Palate: The salt is to the fore here along with the earthy notes; a bit of savoury gunpowder as I swallow. Quite approachable at full strength with rich texture. Continues in the earthy-salty vein. More pepper with time and more of the dried orange peel; some Marmite too. Okay, let’s add water. Brighter here too with water, with sweeter orange; a bit more of the savoury gunpowder too and quite a bit more of the brine.
Finish: Long. In the same vein as the palate: salty, earthy. A little spicier here. Develops as on the palate with time and water.

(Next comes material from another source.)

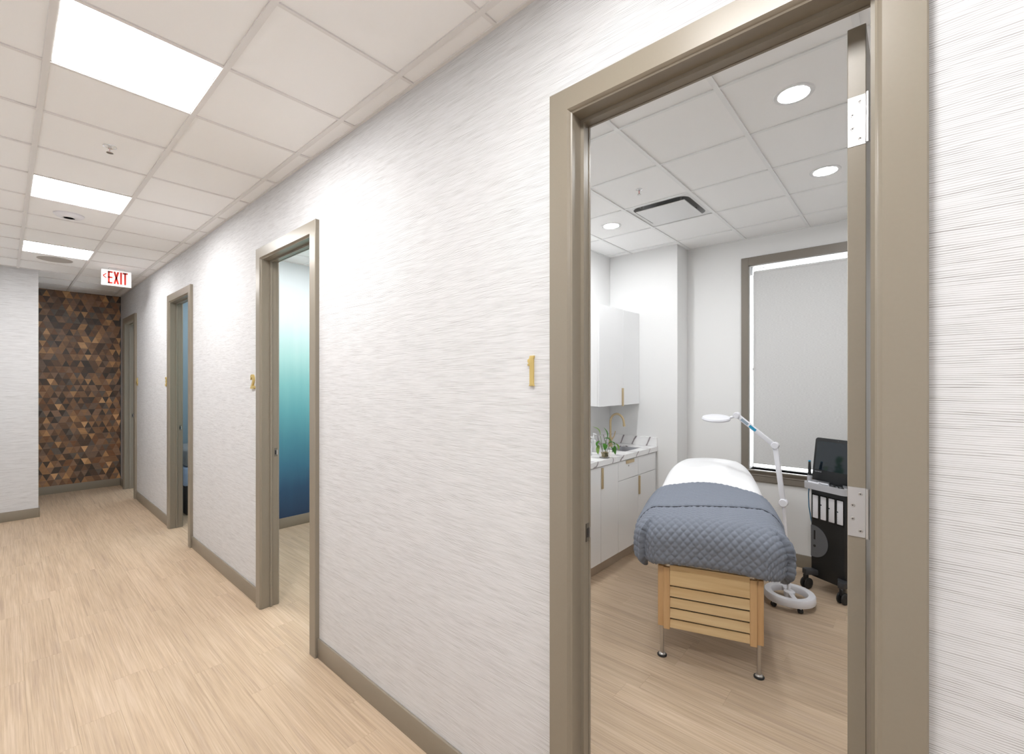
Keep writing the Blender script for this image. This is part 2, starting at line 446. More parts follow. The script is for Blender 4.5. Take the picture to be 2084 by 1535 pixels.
wood = struct(bx('wall_back', 'dark_base', None, -9.32, -9.2, -2.7, 2.7, 0, ZT), 'dark wood triangle mosaic wall at the corridor end', 'wall')
struct(bx('wall_room_divider', 'paint', None, -2.54, -2.42, YR, 4.7, 0, ZT), 'white side wall behind the sink cabinets', 'wall')
struct(bx('wall_room_right', 'paint', None, 0.75, 0.87, YR, 4.7, 0, ZT), 'white side wall behind the open door', 'wall')
struct(bx('wall_pilaster', 'paint', None, -2.42, -1.69, 4.31, 4.57, 0, ZT, bev=0.004), 'white pilaster projecting beside the window', 'wall')
WX0, WX1, WZ0, WZ1 = -1.125, -0.02, 0.80, 2.668
b = B()
b.box(-2.42, WX0, 4.57, 4.70, 0, ZT); b.box(WX1, 0.75, 4.57, 4.70, 0, ZT); b.box(WX0, WX1, 4.57, 4.70, 0, WZ0); b.box(WX0, WX1, 4.57, 4.70, WZ1, ZT)
struct(b.obj('wall_window', 'paint'), 'white back wall of the treatment room around the window', 'wall')
struct(bx('wall_teal', 'ombre_teal', None, -5.25, -5.15, YR, 3.9, 0, ZT), 'wall painted in a navy to teal to white fade, seen through doorway 2', 'wall')
struct(bx('wall_room_back', 'paint', None, -5.25, -2.54, 3.9, 4.0, 0, ZT), 'white back wall of the room behind doorway 2', 'wall')
struct(bx('wall_blue', 'paint_blue', None, -7.72, -7.6, YR, 3.2, 0, ZT), 'greyish blue side wall seen through doorway 3', 'wall')
struct(bx('wall_room_back', 'paint', None, -9.2, -5.25, 3.2, 3.3, 0, ZT), 'white back wall of the rooms behind doorways 3 and 4', 'wall')
# unseen slab added to keep the daylight from leaking in
struct(bx('daylight_block', 'dark_base', None, -9.4, 2.6, -2.8, 4.72, ZT, ZT + 0.1), 'unseen slab added above all ceilings to block daylight', 'daylight_block')

# wood mosaic: triangles
tones = [tuple(min(1, c * 1.75) for c in q[:3]) + (1,) for q in [srgb(112, 82, 58), srgb(92, 68, 50), srgb(70, 54, 42), srgb(132, 98, 68), srgb(156, 118, 80), srgb(52, 43, 36), srgb(120, 92, 72), srgb(100, 80, 66), srgb(176, 138, 98), srgb(62, 52, 44), srgb(84, 74, 66), srgb(104, 72, 48)]]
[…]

Comments: This is sherried whisky that is firmly in the Campbeltown style—that is to say, not a sherry bomb in the stereotypical sense but instead driven by earthy notes. You could have told me this was a Springbank and I would have believed you. I liked it from start to finish but liked it more with water.
Rating: 88 points.
I love this sort of earthy, funky, dirty unpeated sherry cask profile. Hoewver, it’s become so hard to find Campbeltown malts these days though. What are other distilleries doing the next closest thing to this? I’ve found some Tobermory OB cask strength releases to come close- curious to get your thoughts as well.
LikeLike
Springbank/Longrow, of course—but you probably already have them in mind. Elsewhere, I think you can find bits of this complex in some Taliskers. With Ledaig and the Islays the phenols tend to dominate the earthy notes.
There is definitely some peat in this though—just not phenolic peat.